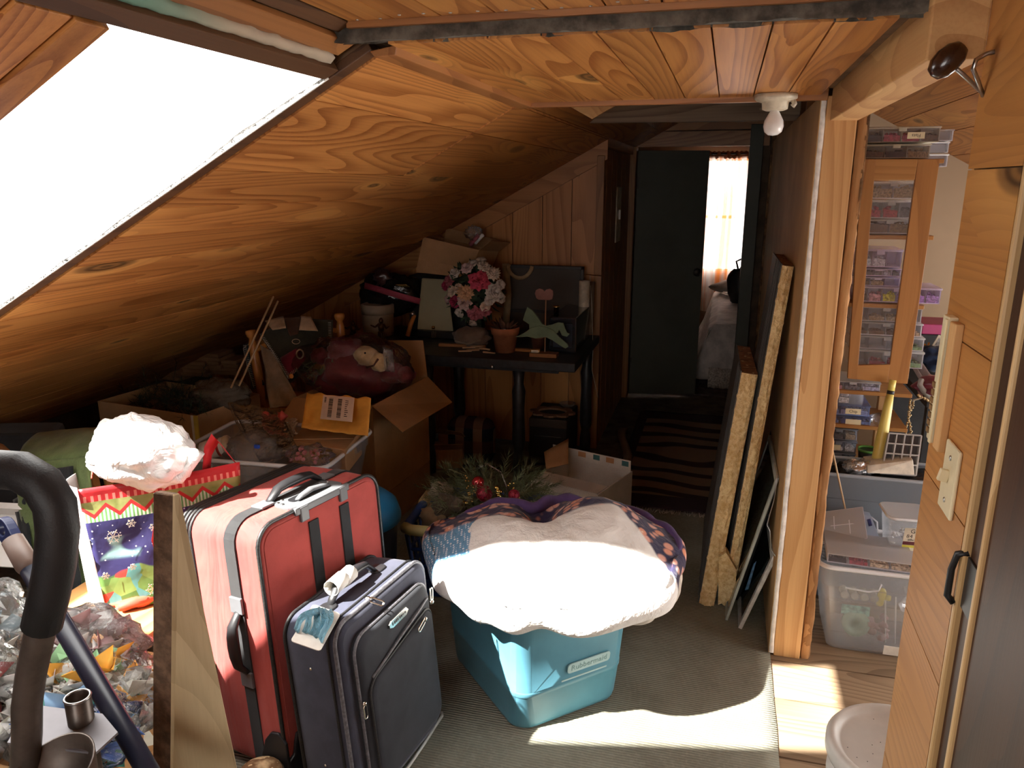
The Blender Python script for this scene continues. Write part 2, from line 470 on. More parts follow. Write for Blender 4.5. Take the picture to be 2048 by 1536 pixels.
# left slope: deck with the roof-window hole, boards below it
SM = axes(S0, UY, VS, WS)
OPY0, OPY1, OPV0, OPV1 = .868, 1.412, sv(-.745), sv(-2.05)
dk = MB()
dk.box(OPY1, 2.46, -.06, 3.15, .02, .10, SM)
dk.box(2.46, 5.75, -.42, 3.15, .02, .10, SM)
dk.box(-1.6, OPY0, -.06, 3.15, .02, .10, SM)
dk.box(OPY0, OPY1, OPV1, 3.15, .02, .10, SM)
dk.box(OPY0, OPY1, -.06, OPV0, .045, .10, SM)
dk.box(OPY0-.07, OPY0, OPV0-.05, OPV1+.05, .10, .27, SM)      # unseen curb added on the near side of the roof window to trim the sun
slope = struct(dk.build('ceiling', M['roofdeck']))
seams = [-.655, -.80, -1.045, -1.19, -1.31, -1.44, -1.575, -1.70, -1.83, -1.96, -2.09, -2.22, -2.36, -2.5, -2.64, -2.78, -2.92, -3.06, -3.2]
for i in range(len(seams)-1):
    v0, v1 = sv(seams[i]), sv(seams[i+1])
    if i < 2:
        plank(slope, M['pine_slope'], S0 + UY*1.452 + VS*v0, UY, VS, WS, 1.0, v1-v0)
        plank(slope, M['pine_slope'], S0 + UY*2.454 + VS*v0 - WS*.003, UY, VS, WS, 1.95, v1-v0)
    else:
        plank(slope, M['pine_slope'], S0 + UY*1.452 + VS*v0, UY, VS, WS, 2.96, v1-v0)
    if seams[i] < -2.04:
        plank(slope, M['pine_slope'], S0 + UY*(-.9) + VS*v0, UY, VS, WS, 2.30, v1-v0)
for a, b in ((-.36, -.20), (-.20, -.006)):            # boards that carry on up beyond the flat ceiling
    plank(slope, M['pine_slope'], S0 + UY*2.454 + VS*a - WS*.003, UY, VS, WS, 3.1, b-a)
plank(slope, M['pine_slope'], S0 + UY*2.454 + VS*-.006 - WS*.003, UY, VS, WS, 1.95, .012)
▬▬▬
-- EXERCISE DIRECTIONS --
Repeat the material above verbatim, with no pictures in the output.

-- SOLUTION --
The Blender Python script for this scene continues. Write part 2, from line 470 on. More parts follow. Write for Blender 4.5. Take the picture to be 2048 by 1536 pixels.
# left slope: deck with the roof-window hole, boards below it
SM = axes(S0, UY, VS, WS)
OPY0, OPY1, OPV0, OPV1 = .868, 1.412, sv(-.745), sv(-2.05)
dk = MB()
dk.box(OPY1, 2.46, -.06, 3.15, .02, .10, SM)
dk.box(2.46, 5.75, -.42, 3.15, .02, .10, SM)
dk.box(-1.6, OPY0, -.06, 3.15, .02, .10, SM)
dk.box(OPY0, OPY1, OPV1, 3.15, .02, .10, SM)
dk.box(OPY0, OPY1, -.06, OPV0, .045, .10, SM)
dk.box(OPY0-.07, OPY0, OPV0-.05, OPV1+.05, .10, .27, SM)      # unseen curb added on the near side of the roof window to trim the sun
slope = struct(dk.build('ceiling', M['roofdeck']))
seams = [-.655, -.80, -1.045, -1.19, -1.31, -1.44, -1.575, -1.70, -1.83, -1.96, -2.09, -2.22, -2.36, -2.5, -2.64, -2.78, -2.92, -3.06, -3.2]
for i in range(len(seams)-1):
    v0, v1 = sv(seams[i]), sv(seams[i+1])
    if i < 2:
        plank(slope, M['pine_slope'], S0 + UY*1.452 + VS*v0, UY, VS, WS, 1.0, v1-v0)
        plank(slope, M['pine_slope'], S0 + UY*2.454 + VS*v0 - WS*.003, UY, VS, WS, 1.95, v1-v0)
    else:
        plank(slope, M['pine_slope'], S0 + UY*1.452 + VS*v0, UY, VS, WS, 2.96, v1-v0)
    if seams[i] < -2.04:
        plank(slope, M['pine_slope'], S0 + UY*(-.9) + VS*v0, UY, VS, WS, 2.30, v1-v0)
for a, b in ((-.36, -.20), (-.20, -.006)):            # boards that carry on up beyond the flat ceiling
    plank(slope, M['pine_slope'], S0 + UY*2.454 + VS*a - WS*.003, UY, VS, WS, 3.1, b-a)
plank(slope, M['pine_slope'], S0 + UY*2.454 + VS*-.006 - WS*.003, UY, VS, WS, 1.95, .012)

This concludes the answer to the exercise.